Supongo que es la inexperiencia, las absurdas ganas de demostrarme no sé qué demonios, pero es que a mí escribir me duele. Sin dramatizar, sin convertirlo en sufrimiento, ni en expiación, pero duele. La ficción me duele. Igual que me resulta doloroso leer a ciertos autores. O que me duele cuando me río, a veces. Con determinadas risas que no creo que necesite explicar. ¿O será la vida lo que duele?
Será la bisoñez, o la estupidez, o la insensatez.
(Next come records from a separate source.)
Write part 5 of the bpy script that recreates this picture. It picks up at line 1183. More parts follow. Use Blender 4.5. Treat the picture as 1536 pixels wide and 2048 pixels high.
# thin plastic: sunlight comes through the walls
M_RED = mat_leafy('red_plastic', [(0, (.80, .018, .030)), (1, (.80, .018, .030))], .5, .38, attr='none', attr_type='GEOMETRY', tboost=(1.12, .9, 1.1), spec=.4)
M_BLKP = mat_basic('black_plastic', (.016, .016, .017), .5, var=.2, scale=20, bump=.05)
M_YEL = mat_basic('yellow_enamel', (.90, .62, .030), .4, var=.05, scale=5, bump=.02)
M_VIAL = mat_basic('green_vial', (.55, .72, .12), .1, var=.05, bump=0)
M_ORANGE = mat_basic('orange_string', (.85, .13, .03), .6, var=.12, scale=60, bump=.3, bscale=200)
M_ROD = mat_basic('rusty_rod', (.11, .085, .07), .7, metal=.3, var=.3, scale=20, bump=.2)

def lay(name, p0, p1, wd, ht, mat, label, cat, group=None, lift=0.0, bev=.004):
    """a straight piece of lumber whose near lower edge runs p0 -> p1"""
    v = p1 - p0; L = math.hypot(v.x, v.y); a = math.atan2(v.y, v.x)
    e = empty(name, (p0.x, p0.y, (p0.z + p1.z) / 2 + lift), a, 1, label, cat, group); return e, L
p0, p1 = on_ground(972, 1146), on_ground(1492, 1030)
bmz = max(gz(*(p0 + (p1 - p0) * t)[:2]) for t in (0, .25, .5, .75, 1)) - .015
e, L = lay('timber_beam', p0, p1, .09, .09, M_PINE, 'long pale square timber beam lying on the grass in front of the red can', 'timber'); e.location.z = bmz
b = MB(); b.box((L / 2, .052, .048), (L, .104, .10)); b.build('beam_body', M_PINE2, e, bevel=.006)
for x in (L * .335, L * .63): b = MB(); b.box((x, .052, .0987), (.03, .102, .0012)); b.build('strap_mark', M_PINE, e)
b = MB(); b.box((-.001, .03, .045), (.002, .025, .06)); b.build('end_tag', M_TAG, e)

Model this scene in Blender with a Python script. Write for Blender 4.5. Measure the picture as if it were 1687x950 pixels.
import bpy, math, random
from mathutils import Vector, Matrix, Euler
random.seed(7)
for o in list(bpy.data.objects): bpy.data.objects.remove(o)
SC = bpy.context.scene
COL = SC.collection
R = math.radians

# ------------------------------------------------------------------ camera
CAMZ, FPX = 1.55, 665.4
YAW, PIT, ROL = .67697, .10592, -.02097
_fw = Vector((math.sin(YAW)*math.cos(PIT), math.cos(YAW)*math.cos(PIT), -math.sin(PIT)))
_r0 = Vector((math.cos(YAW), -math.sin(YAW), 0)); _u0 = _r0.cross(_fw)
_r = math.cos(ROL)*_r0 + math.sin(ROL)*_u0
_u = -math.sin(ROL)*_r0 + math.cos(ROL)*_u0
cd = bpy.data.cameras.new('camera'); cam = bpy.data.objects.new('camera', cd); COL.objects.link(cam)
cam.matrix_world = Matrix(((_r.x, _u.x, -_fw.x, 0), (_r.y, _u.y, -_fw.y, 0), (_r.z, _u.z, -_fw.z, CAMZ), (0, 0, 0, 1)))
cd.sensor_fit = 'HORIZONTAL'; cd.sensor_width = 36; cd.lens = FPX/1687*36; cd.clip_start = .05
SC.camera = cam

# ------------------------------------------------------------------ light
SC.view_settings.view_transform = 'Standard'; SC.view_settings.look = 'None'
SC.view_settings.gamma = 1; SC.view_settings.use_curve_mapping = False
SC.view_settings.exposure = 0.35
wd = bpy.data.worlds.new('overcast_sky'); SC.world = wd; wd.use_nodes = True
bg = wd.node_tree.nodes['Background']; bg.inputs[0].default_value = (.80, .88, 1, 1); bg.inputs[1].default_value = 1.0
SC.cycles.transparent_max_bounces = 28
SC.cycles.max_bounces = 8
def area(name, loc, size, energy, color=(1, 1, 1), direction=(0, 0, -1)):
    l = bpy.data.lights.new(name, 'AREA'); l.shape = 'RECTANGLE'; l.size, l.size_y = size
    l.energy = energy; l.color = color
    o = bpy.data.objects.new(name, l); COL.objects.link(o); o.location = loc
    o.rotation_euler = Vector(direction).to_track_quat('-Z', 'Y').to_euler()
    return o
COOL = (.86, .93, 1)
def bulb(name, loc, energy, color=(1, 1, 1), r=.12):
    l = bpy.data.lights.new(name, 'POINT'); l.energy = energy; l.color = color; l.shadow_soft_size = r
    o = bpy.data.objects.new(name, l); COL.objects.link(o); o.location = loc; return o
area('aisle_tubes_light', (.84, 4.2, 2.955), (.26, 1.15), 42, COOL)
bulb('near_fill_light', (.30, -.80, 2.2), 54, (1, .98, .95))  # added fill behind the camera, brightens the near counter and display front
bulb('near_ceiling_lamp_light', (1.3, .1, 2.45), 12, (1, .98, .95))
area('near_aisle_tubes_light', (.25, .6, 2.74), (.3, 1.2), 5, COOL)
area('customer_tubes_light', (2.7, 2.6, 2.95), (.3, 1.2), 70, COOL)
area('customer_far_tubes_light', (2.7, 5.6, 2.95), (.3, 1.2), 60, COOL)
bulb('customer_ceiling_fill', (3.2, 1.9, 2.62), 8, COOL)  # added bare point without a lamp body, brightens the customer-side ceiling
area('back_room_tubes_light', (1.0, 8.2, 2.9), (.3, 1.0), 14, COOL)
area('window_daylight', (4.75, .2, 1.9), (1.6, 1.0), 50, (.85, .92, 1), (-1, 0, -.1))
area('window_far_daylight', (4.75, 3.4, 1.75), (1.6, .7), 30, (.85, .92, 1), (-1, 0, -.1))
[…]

Aunque lo más posible es que sea masoquismo, que no acaba en -ez, pero igual es una mierda.
Pero es que, insisto, a mí escribir me duele. Me duele inventarme cosas y que al final resulte que no es tanta invención, que son hombrecitos mal encarados que salen de los cajones a tocar los cajones a dos manos. O voladoras, tiernas, miopes campanillas que se dan de morros contra las ventanas cerradas.
A mí escribir me produce satisfacción y me produce rabia. Ya sé que a nadie le interesa que declare mi envidia hacia esos que dicen pasárselo bomba mientras escriben sus novelas como si estuvieran en Port Aventura, pero no puedo evitarlo. La maldita necesidad de expresar. Que me duele, oiga, y lo peor es que no encuentro el botón de apagado, ni siquiera el de pausa. Que ya les gustaría a los cuadernos. Aunque peor aún es no encontrar a nadie con quien compartirlo. Siempre hay una gota que se queda en el vaso; un silencio incómodo y una mirada con calificativo: inadaptada, esnob, masoca, infantil, joé, qué exagerada eres, ¿no?...
Y eso duele. (¿Alguien se acuerda de la Bombi?)
Bien pensado, sí, seguro que esto se me pasa con los años. También con la desgana, pero con los años, todos, sí. Seguro. Qué consuelo.